Addons for your shell
# Create a new directory and directly `cd` into it
mcd () {
    mkdir -p $1
    cd $1
}

# Find the largest files in the current directory easily
function treesizethis {
    du -k --max-depth=1 | sort -nr | awk '
     BEGIN {
    split("KB,MB,GB,TB", Units, ",");
     }
     {
    u = 1;
    while ($1 >= 1024) {
       $1 = $1 / 1024;
       u += 1
    }
    $1 = sprintf("%.1f %s", $1, Units[u]);
    print $0;
     }
    '
}

#This allows you to run `slurmlogpath $SLURM_ID` and get the log-path directly in stdout:
function slurmlogpath {
    scontrol show job $1 | sed -n -e 's/^\s*StdOut=//p'
}

# `ftails` follow-tails a slurm-log.

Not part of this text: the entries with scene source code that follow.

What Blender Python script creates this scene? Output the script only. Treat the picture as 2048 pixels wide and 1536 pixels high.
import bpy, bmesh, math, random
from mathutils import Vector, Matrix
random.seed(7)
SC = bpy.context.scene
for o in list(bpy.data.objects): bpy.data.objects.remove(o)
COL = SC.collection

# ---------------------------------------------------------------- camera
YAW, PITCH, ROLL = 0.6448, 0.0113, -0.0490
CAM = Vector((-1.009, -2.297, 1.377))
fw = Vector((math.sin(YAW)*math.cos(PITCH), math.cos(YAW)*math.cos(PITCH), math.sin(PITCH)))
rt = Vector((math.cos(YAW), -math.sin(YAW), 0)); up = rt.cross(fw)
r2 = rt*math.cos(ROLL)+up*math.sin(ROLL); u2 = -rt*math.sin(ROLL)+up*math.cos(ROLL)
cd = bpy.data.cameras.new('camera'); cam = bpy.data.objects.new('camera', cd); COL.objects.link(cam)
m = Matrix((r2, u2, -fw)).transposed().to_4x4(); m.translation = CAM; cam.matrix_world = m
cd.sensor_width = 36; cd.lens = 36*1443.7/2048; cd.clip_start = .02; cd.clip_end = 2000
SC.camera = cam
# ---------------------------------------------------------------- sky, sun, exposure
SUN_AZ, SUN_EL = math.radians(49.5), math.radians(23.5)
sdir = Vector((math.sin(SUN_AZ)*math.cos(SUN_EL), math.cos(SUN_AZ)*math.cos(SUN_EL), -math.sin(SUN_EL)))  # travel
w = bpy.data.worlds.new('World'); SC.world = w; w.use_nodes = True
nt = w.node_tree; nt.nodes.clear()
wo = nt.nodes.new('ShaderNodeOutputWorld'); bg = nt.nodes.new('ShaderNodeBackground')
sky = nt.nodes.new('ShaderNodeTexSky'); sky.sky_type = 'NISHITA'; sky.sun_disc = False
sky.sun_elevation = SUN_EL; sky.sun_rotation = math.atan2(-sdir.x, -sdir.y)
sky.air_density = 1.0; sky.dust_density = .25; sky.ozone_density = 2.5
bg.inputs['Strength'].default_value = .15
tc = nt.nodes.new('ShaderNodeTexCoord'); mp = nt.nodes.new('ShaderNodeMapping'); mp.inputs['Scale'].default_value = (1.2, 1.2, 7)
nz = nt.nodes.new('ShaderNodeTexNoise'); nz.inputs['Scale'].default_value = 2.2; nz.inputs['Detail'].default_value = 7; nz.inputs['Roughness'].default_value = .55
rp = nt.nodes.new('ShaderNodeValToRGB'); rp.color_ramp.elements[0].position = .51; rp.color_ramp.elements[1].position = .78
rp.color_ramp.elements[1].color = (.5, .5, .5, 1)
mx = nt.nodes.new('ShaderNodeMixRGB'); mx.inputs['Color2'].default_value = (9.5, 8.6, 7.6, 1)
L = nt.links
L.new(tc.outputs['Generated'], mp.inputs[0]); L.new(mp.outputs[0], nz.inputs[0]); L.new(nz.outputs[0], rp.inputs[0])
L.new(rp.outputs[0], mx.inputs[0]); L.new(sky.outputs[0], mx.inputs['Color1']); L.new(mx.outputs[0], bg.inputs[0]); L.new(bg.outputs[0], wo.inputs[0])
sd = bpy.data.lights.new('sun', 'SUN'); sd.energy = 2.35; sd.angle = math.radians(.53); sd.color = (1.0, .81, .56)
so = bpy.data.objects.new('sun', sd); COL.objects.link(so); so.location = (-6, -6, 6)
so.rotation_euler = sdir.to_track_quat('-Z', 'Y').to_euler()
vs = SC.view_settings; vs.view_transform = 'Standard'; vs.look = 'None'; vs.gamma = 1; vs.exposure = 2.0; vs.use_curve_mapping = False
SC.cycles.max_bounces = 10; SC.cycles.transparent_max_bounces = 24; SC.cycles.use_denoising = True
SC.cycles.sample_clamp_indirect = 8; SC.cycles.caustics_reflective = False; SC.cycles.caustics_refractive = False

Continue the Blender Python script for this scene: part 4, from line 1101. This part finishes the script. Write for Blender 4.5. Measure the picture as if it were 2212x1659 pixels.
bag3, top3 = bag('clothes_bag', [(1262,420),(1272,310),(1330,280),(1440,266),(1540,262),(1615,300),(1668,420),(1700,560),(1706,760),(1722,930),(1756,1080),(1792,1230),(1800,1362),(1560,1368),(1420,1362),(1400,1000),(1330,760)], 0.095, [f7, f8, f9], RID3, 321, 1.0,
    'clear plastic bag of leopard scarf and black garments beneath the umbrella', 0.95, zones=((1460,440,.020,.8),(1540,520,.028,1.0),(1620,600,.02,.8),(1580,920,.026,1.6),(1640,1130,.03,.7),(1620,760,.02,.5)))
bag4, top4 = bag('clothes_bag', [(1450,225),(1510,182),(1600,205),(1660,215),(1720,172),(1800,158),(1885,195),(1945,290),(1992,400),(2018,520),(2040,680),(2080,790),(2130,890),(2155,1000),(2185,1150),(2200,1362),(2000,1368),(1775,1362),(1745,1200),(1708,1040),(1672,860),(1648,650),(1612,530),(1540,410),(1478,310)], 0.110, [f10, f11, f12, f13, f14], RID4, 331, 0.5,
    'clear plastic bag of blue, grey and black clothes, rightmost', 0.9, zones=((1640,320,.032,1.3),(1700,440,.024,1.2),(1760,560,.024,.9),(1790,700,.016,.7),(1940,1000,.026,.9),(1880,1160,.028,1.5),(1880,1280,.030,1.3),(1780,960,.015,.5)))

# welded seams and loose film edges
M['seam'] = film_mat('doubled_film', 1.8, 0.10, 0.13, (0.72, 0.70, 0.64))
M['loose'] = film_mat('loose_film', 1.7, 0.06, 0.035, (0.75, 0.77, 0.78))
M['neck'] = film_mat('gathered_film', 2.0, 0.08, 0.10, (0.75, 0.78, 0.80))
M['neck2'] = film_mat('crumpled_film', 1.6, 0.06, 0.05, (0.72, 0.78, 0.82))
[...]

Call it without parameters to tail the only running job or
# get a list of running jobs or use `ftails $JOBID` to tail a specific job
function ftails {
    JOBID=$1
    if [[ -z $JOBID ]]; then
         JOBS=$(squeue --format="%i \\'%j\\' " --me | grep -v JOBID)
         NUMBER_OF_JOBS=$(echo "$JOBS" | wc -l)
         JOBID=
         if [[ "$NUMBER_OF_JOBS" -eq 1 ]]; then
             JOBID=$(echo $JOBS | sed -e "s/'//g" | sed -e 's/ .*//')
         else
             JOBS=$(echo $JOBS | tr -d '\n')
             JOBID=$(eval "whiptail --title 'Choose jobs to tail' --menu 'Choose Job to tail' 25 78 16 $JOBS" 3>&1 1>&2 2>&3)
         fi
    fi
    SLURMLOGPATH=$(slurmlogpath $JOBID)
    if [[ -e $SLURMLOGPATH ]]; then
        tail -n100 -f $SLURMLOGPATH
    else
        echo "No slurm-log-file found"
    fi
}

#With this, you only need to type `sq` instead of `squeue -u $USER`.
alias sq="squeue --me"
# Create a new directory and directly `cd` into it
mcd () {
    mkdir -p $1
    cd $1
}

# Find the largest files in the current directory easily
function treesizethis {
    du -k --max-depth=1 | sort -nr | awk '
     BEGIN {
    split("KB,MB,GB,TB", Units, ",");
     }
     {
    u = 1;
    while ($1 >= 1024) {
       $1 = $1 / 1024;
       u += 1
    }
    $1 = sprintf("%.1f %s", $1, Units[u]);
    print $0;
     }
    '
}

#This allows you to run `slurmlogpath $SLURM_ID` and get the log-path directly in stdout:
function slurmlogpath {
    scontrol show job $1 | sed -n -e 's/^\s*StdOut=//p'
}

# `ftails` follow-tails a slurm-log. Call it without parameters to tail the only running job or
# get a list of running jobs or use `ftails $JOBID` to tail a specific job
function ftails {
    JOBID=$1
    if [[ -z $JOBID ]]; then
         JOBS=$(squeue --format="%i \\'%j\\' " --me | grep -v JOBID)
         NUMBER_OF_JOBS=$(echo "$JOBS" | wc -l)
         JOBID=
         if [[ "$NUMBER_OF_JOBS" -eq 1 ]]; then
             JOBID=$(echo $JOBS | sed -e "s/'//g" | sed -e 's/ .*//')
         else
             JOBS=$(echo $JOBS | tr -d '\n')
             JOBID=$(eval "whiptail --title 'Choose jobs to tail' --menu 'Choose Job to tail' 25 78 16 $JOBS" 3>&1 1>&2 2>&3)
         fi
    fi
    SLURMLOGPATH=$(slurmlogpath $JOBID)
    if [[ -e $SLURMLOGPATH ]]; then
        tail -n100 -f $SLURMLOGPATH
    else
        echo "No slurm-log-file found"
    fi
}

#With this, you only need to type `sq` instead of `squeue -u $USER`.
alias sq="squeue --me"

#This will automatically replace `...` with `../..` and `....` with `../../..`
# and so on (each additional `.` adding another `/..`) when typing commands:
rationalise-dot() {
    if [[ $LBUFFER = *.. ]]; then
        LBUFFER+=/..
    else
        LBUFFER+=.
    fi
}
zle -N rationalise-dot
bindkey . rationalise-dot

# This allows auto-completion for `module load`:
function _module {
    MODULE_COMMANDS=(
        '-t:Show computer parsable output'
        'load:Load a module'
        'unload:Unload a module'
        'spider:Search for a module'
        'avail:Show available modules'
        'list:List loaded modules'
    )

    MODULE_COMMANDS_STR=$(printf "\n'%s'" "${MODULE_COMMANDS[@]}")

    eval "_describe 'command' \"($MODULE_COMMANDS_STR)\""
    _values -s ' ' 'flags' $(ml -t avail | sed -e 's#/$##' | tr '\n' ' ')
}

compdef _module "module"

Setting zsh as default-shell

Please ask HPC support if you want to set the zsh as your default login shell.